Stored data entries:

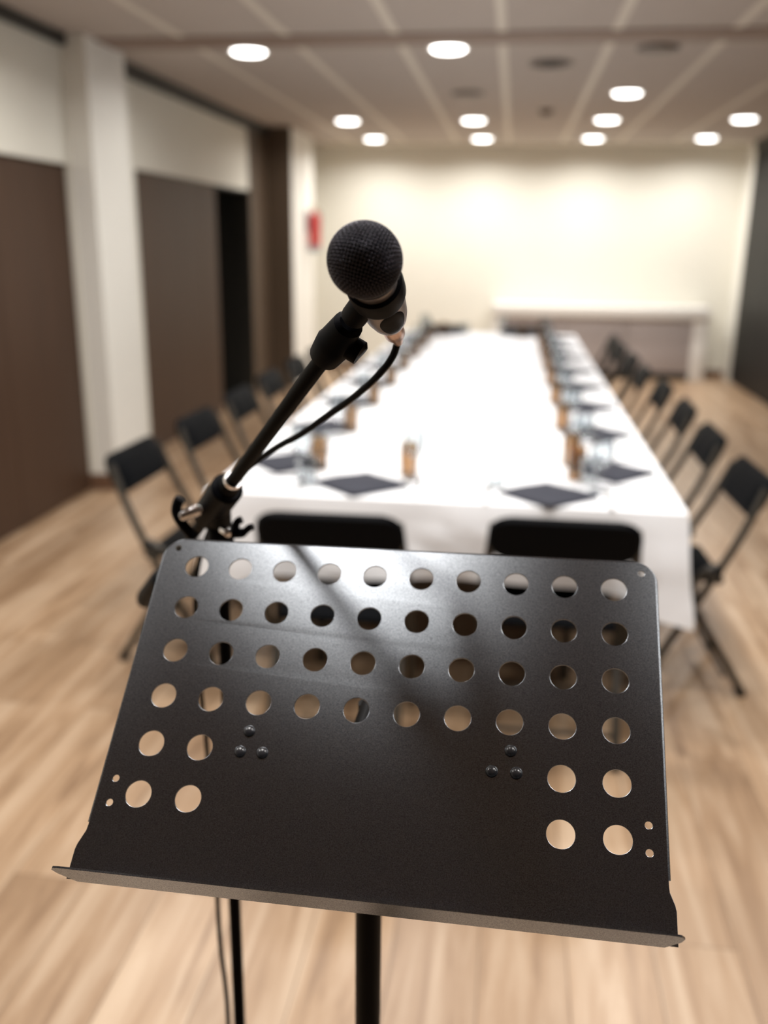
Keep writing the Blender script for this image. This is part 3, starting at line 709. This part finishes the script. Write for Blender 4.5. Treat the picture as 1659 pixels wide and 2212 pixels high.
# oval switch recess on the side of the handle that faces down right
bm = bmesh.new()
a0 = math.radians(62)
def hr(z):
    P = [(0.0180, 0.040), (0.0186, 0.060), (0.0184, 0.085), (0.0172, 0.104), (0.0150, 0.118), (0.0120, 0.128)]
    for (r1, z1), (r2, z2) in zip(P, P[1:]):
        if z1 <= z <= z2: return r1 + (r2 - r1) * (z - z1) / (z2 - z1)
    return 0.012
rings = []
for q, lift in ((1.0, 0.0002), (0.92, 0.0007), (0.6, 0.0008), (0.25, 0.0008)):
    rg = []
    for k in range(28):
        t = 2 * PI * k / 28; z = 0.091 + 0.024 * q * math.sin(t); aa = a0 + 0.62 * q * math.cos(t); r = hr(z) + lift
        rg.append(bm.verts.new(FR @ Vector((r * math.cos(aa), r * math.sin(aa), z))))
    rings.append(rg)
for A, B in zip(rings, rings[1:]):
    for k in range(28): bm.faces.new((A[k], A[(k + 1) % 28], B[(k + 1) % 28], B[k]))
bm.faces.new(rings[-1])
obj('switch_plate', bm, M['plastic'], body)

# clip and swivel belong to the boom stand
clp = FR.copy(); clp.translation = MB - Vector((BX, BY, 0))
bm = bmesh.new()
prof = [(0.0184, 0.038), (0.0212, 0.039), (0.0218, 0.045), (0.0216, 0.060), (0.0207, 0.064), (0.0187, 0.064), (0.0184, 0.038)]
add_lathe(bm, prof, 40, clp)
obj('microphone_clip', bm, M['plastic'], st)
c0 = Vector(clp @ Vector((0, 0, 0.051)))
toward = (bp(-0.005) - c0); 
k1 = c0 + toward.normalized() * 0.020; k2 = bp(0.0)
bm = bmesh.new()
add_tube(bm, [k1 - toward.normalized() * 0.004, k1 + (k2 - k1) * 0.35, k1 + (k2 - k1) * 0.4], [0.0105, 0.0105, 0.008], 16)
add_tube(bm, [bp(-0.034), bp(-0.030), bp(-0.005), bp(0.0), bp(0.020), bp(0.024)], [0.009, 0.0125, 0.0150, 0.0160, 0.0140, 0.0080], 18)
obj('swivel_joint', bm, M['plastic'], st)
bm = bmesh.new(); q0 = bp(-0.004)
add_tube(bm, [q0 - CX * 0.0 + CX * 0.010 - CU * 0.004, q0 + CX * 0.020 - CU * 0.010, q0 + CX * 0.021 - CU * 0.011], [0.0105, 0.0105, 0.007], 16)
obj('swivel_screw', bm, M['plastic'], st)

# ------------------------------------------------------------------ microphone cable
e0 = MB + MD * 0.180
cp = [e0, (-0.0989, 0.8131, 1.4121), (-0.1037, 0.8193, 1.3998), (-0.1127, 0.8248, 1.3872), (-0.1288, 0.8386, 1.3703), (-0.1525, 0.8609, 1.3500), (-0.1798, 0.8826, 1.3292), (-0.2085, 0.9037, 1.3072), (-0.2389, 0.9255, 1.2881), (-0.2705, 0.9456, 1.2642), (-0.3009, 0.9649, 1.2368),
      (-0.320, 1.012, 1.206), (-0.352, 1.048, 1.168), (-0.3848, 1.075, 1.10), (-0.3935, 1.075, 1.035), (-0.3895, 1.068, 0.905), (-0.384, 1.064, 0.84), (-0.3680, 1.032, 0.63), (-0.3590, 1.010, 0.555), (-0.344, 0.985, 0.45), (-0.350, 0.975, 0.25), (-0.40, 0.96, 0.06), (-0.47, 0.93, 0.006), (-0.62, 0.85, 0.0045), (-0.85, 0.9, 0.0045), (-1.3, 1.15, 0.0045), (-1.9, 1.2, 0.0045), (-2.47, 1.1, 0.0045)]
bm = tube(smooth_path(cp, 6), 0.0033, 10)
cab = obj('microphone_cable', bm, M['cable']); tag(cab, 'black cable hanging from the microphone and down beside its stand', 'cable')
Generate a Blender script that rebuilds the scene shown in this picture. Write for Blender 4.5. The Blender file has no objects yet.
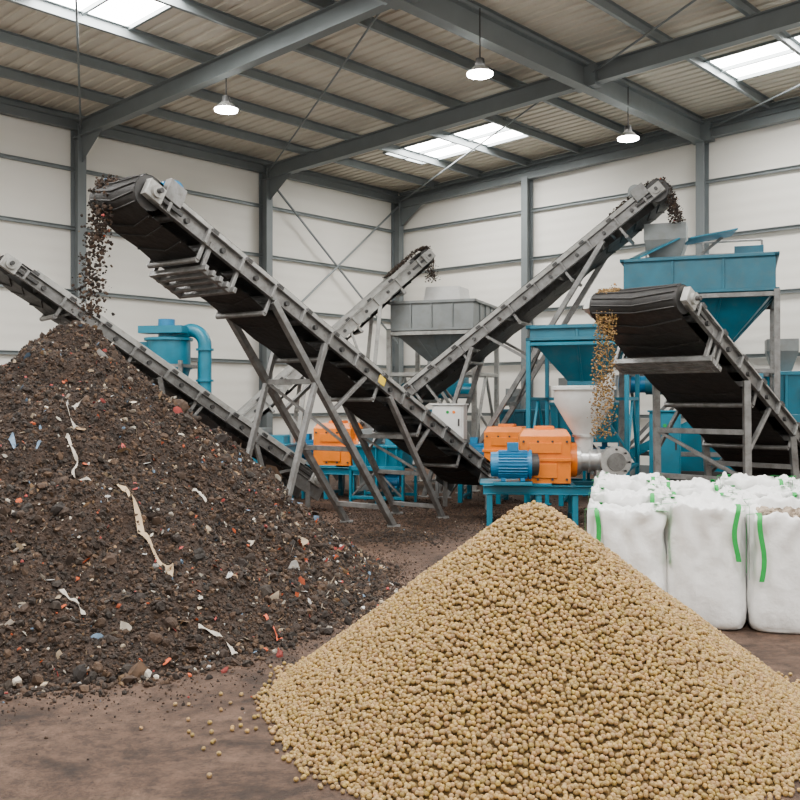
import bpy, math, random
import numpy as np
from mathutils import Vector, Matrix, noise
random.seed(7); rng=np.random.default_rng(7)
V=Vector
# ------------------------------------------------------------ materials
def mat(name,col,rough=0.6,metal=0.0,var=0.15,scale=3.0,bump=0.0,bscale=30.0,dirt=0.0,dirtcol=(0.09,0.06,0.04),emit=0,attr=None,bdist=0.02):
    m=bpy.data.materials.new(name); m.use_nodes=True
    nt=m.node_tree; N=nt.nodes; L=nt.links
    bs=N['Principled BSDF']
    bs.inputs['Roughness'].default_value=rough; bs.inputs['Metallic'].default_value=metal
    tc=N.new('ShaderNodeTexCoord')
    no=N.new('ShaderNodeTexNoise'); no.inputs['Scale'].default_value=scale; no.inputs['Detail'].default_value=6
    L.new(tc.outputs['Object'],no.inputs['Vector'])
    mr=N.new('ShaderNodeMapRange'); mr.inputs[1].default_value=0.3; mr.inputs[2].default_value=0.7
    mr.inputs[3].default_value=1-var; mr.inputs[4].default_value=1+var
    L.new(no.outputs['Fac'],mr.inputs[0])
    mul=N.new('ShaderNodeVectorMath'); mul.operation='SCALE'
    if attr:
        at=N.new('ShaderNodeAttribute'); at.attribute_name=attr; L.new(at.outputs['Color'],mul.inputs[0])
    else: mul.inputs[0].default_value=col[:3]
    L.new(mr.outputs[0],mul.inputs['Scale'])
    out=mul.outputs[0]
    if dirt>0:
        n2=N.new('ShaderNodeTexNoise'); n2.inputs['Scale'].default_value=scale*1.7; n2.inputs['Detail'].default_value=9; n2.inputs['Roughness'].default_value=0.7
        L.new(tc.outputs['Object'],n2.inputs['Vector'])
        m2=N.new('ShaderNodeMapRange'); m2.inputs[1].default_value=0.48; m2.inputs[2].default_value=0.72; m2.inputs[3].default_value=0; m2.inputs[4].default_value=dirt
        L.new(n2.outputs['Fac'],m2.inputs[0])
        mx=N.new('ShaderNodeMix'); mx.data_type='RGBA'
        L.new(m2.outputs[0],mx.inputs['Factor']); L.new(out,mx.inputs['A']); mx.inputs['B'].default_value=(*dirtcol,1)
        out=mx.outputs['Result']
    L.new(out,bs.inputs['Base Color'])
    if bump>0:
        n3=N.new('ShaderNodeTexNoise'); n3.inputs['Scale'].default_value=bscale; n3.inputs['Detail'].default_value=8
        L.new(tc.outputs['Object'],n3.inputs['Vector'])
        b=N.new('ShaderNodeBump'); b.inputs['Strength'].default_value=bump; b.inputs['Distance'].default_value=bdist
        L.new(n3.outputs['Fac'],b.inputs['Height']); L.new(b.outputs[0],bs.inputs['Normal'])
    if emit:
        bs.inputs['Emission Color'].default_value=(*col[:3],1); bs.inputs['Emission Strength'].default_value=emit
    return m
GALV=mat('galvanised_steel',(0.21,0.21,0.205),0.45,0.5,0.25,6,dirt=0.6,dirtcol=(0.06,0.04,0.028))
GALVL=mat('light_painted_steel',(0.36,0.36,0.34),0.5,0.3,0.15,5,dirt=0.5,dirtcol=(0.11,0.08,0.06))
DSTEEL=mat('dark_steel',(0.06,0.06,0.06),0.5,0.5,0.2,5,dirt=0.3)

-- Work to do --
Reproduce the records, all of them, word for word; omit the pictures.

-- Reply to the exercise --
Keep writing the Blender script for this image. This is part 3, starting at line 709. This part finishes the script. Write for Blender 4.5. Treat the picture as 1659 pixels wide and 2212 pixels high.
# oval switch recess on the side of the handle that faces down right
bm = bmesh.new()
a0 = math.radians(62)
def hr(z):
    P = [(0.0180, 0.040), (0.0186, 0.060), (0.0184, 0.085), (0.0172, 0.104), (0.0150, 0.118), (0.0120, 0.128)]
    for (r1, z1), (r2, z2) in zip(P, P[1:]):
        if z1 <= z <= z2: return r1 + (r2 - r1) * (z - z1) / (z2 - z1)
    return 0.012
rings = []
for q, lift in ((1.0, 0.0002), (0.92, 0.0007), (0.6, 0.0008), (0.25, 0.0008)):
    rg = []
    for k in range(28):
        t = 2 * PI * k / 28; z = 0.091 + 0.024 * q * math.sin(t); aa = a0 + 0.62 * q * math.cos(t); r = hr(z) + lift
        rg.append(bm.verts.new(FR @ Vector((r * math.cos(aa), r * math.sin(aa), z))))
    rings.append(rg)
for A, B in zip(rings, rings[1:]):
    for k in range(28): bm.faces.new((A[k], A[(k + 1) % 28], B[(k + 1) % 28], B[k]))
bm.faces.new(rings[-1])
obj('switch_plate', bm, M['plastic'], body)

# clip and swivel belong to the boom stand
clp = FR.copy(); clp.translation = MB - Vector((BX, BY, 0))
bm = bmesh.new()
prof = [(0.0184, 0.038), (0.0212, 0.039), (0.0218, 0.045), (0.0216, 0.060), (0.0207, 0.064), (0.0187, 0.064), (0.0184, 0.038)]
add_lathe(bm, prof, 40, clp)
obj('microphone_clip', bm, M['plastic'], st)
c0 = Vector(clp @ Vector((0, 0, 0.051)))
toward = (bp(-0.005) - c0); 
k1 = c0 + toward.normalized() * 0.020; k2 = bp(0.0)
bm = bmesh.new()
add_tube(bm, [k1 - toward.normalized() * 0.004, k1 + (k2 - k1) * 0.35, k1 + (k2 - k1) * 0.4], [0.0105, 0.0105, 0.008], 16)
add_tube(bm, [bp(-0.034), bp(-0.030), bp(-0.005), bp(0.0), bp(0.020), bp(0.024)], [0.009, 0.0125, 0.0150, 0.0160, 0.0140, 0.0080], 18)
obj('swivel_joint', bm, M['plastic'], st)
bm = bmesh.new(); q0 = bp(-0.004)
add_tube(bm, [q0 - CX * 0.0 + CX * 0.010 - CU * 0.004, q0 + CX * 0.020 - CU * 0.010, q0 + CX * 0.021 - CU * 0.011], [0.0105, 0.0105, 0.007], 16)
obj('swivel_screw', bm, M['plastic'], st)

# ------------------------------------------------------------------ microphone cable
e0 = MB + MD * 0.180
cp = [e0, (-0.0989, 0.8131, 1.4121), (-0.1037, 0.8193, 1.3998), (-0.1127, 0.8248, 1.3872), (-0.1288, 0.8386, 1.3703), (-0.1525, 0.8609, 1.3500), (-0.1798, 0.8826, 1.3292), (-0.2085, 0.9037, 1.3072), (-0.2389, 0.9255, 1.2881), (-0.2705, 0.9456, 1.2642), (-0.3009, 0.9649, 1.2368),
      (-0.320, 1.012, 1.206), (-0.352, 1.048, 1.168), (-0.3848, 1.075, 1.10), (-0.3935, 1.075, 1.035), (-0.3895, 1.068, 0.905), (-0.384, 1.064, 0.84), (-0.3680, 1.032, 0.63), (-0.3590, 1.010, 0.555), (-0.344, 0.985, 0.45), (-0.350, 0.975, 0.25), (-0.40, 0.96, 0.06), (-0.47, 0.93, 0.006), (-0.62, 0.85, 0.0045), (-0.85, 0.9, 0.0045), (-1.3, 1.15, 0.0045), (-1.9, 1.2, 0.0045), (-2.47, 1.1, 0.0045)]
bm = tube(smooth_path(cp, 6), 0.0033, 10)
cab = obj('microphone_cable', bm, M['cable']); tag(cab, 'black cable hanging from the microphone and down beside its stand', 'cable')
Generate a Blender script that rebuilds the scene shown in this picture. Write for Blender 4.5. The Blender file has no objects yet.
import bpy, math, random
import numpy as np
from mathutils import Vector, Matrix, noise
random.seed(7); rng=np.random.default_rng(7)
V=Vector
# ------------------------------------------------------------ materials
def mat(name,col,rough=0.6,metal=0.0,var=0.15,scale=3.0,bump=0.0,bscale=30.0,dirt=0.0,dirtcol=(0.09,0.06,0.04),emit=0,attr=None,bdist=0.02):
    m=bpy.data.materials.new(name); m.use_nodes=True
    nt=m.node_tree; N=nt.nodes; L=nt.links
    bs=N['Principled BSDF']
    bs.inputs['Roughness'].default_value=rough; bs.inputs['Metallic'].default_value=metal
    tc=N.new('ShaderNodeTexCoord')
    no=N.new('ShaderNodeTexNoise'); no.inputs['Scale'].default_value=scale; no.inputs['Detail'].default_value=6
    L.new(tc.outputs['Object'],no.inputs['Vector'])
    mr=N.new('ShaderNodeMapRange'); mr.inputs[1].default_value=0.3; mr.inputs[2].default_value=0.7
    mr.inputs[3].default_value=1-var; mr.inputs[4].default_value=1+var
    L.new(no.outputs['Fac'],mr.inputs[0])
    mul=N.new('ShaderNodeVectorMath'); mul.operation='SCALE'
    if attr:
        at=N.new('ShaderNodeAttribute'); at.attribute_name=attr; L.new(at.outputs['Color'],mul.inputs[0])
    else: mul.inputs[0].default_value=col[:3]
    L.new(mr.outputs[0],mul.inputs['Scale'])
    out=mul.outputs[0]
    if dirt>0:
        n2=N.new('ShaderNodeTexNoise'); n2.inputs['Scale'].default_value=scale*1.7; n2.inputs['Detail'].default_value=9; n2.inputs['Roughness'].default_value=0.7
        L.new(tc.outputs['Object'],n2.inputs['Vector'])
        m2=N.new('ShaderNodeMapRange'); m2.inputs[1].default_value=0.48; m2.inputs[2].default_value=0.72; m2.inputs[3].default_value=0; m2.inputs[4].default_value=dirt
        L.new(n2.outputs['Fac'],m2.inputs[0])
        mx=N.new('ShaderNodeMix'); mx.data_type='RGBA'
        L.new(m2.outputs[0],mx.inputs['Factor']); L.new(out,mx.inputs['A']); mx.inputs['B'].default_value=(*dirtcol,1)
        out=mx.outputs['Result']
    L.new(out,bs.inputs['Base Color'])
    if bump>0:
        n3=N.new('ShaderNodeTexNoise'); n3.inputs['Scale'].default_value=bscale; n3.inputs['Detail'].default_value=8
        L.new(tc.outputs['Object'],n3.inputs['Vector'])
        b=N.new('ShaderNodeBump'); b.inputs['Strength'].default_value=bump; b.inputs['Distance'].default_value=bdist
        L.new(n3.outputs['Fac'],b.inputs['Height']); L.new(b.outputs[0],bs.inputs['Normal'])
    if emit:
        bs.inputs['Emission Color'].default_value=(*col[:3],1); bs.inputs['Emission Strength'].default_value=emit
    return m
GALV=mat('galvanised_steel',(0.21,0.21,0.205),0.45,0.5,0.25,6,dirt=0.6,dirtcol=(0.06,0.04,0.028))
GALVL=mat('light_painted_steel',(0.36,0.36,0.34),0.5,0.3,0.15,5,dirt=0.5,dirtcol=(0.11,0.08,0.06))
DSTEEL=mat('dark_steel',(0.06,0.06,0.06),0.5,0.5,0.2,5,dirt=0.3)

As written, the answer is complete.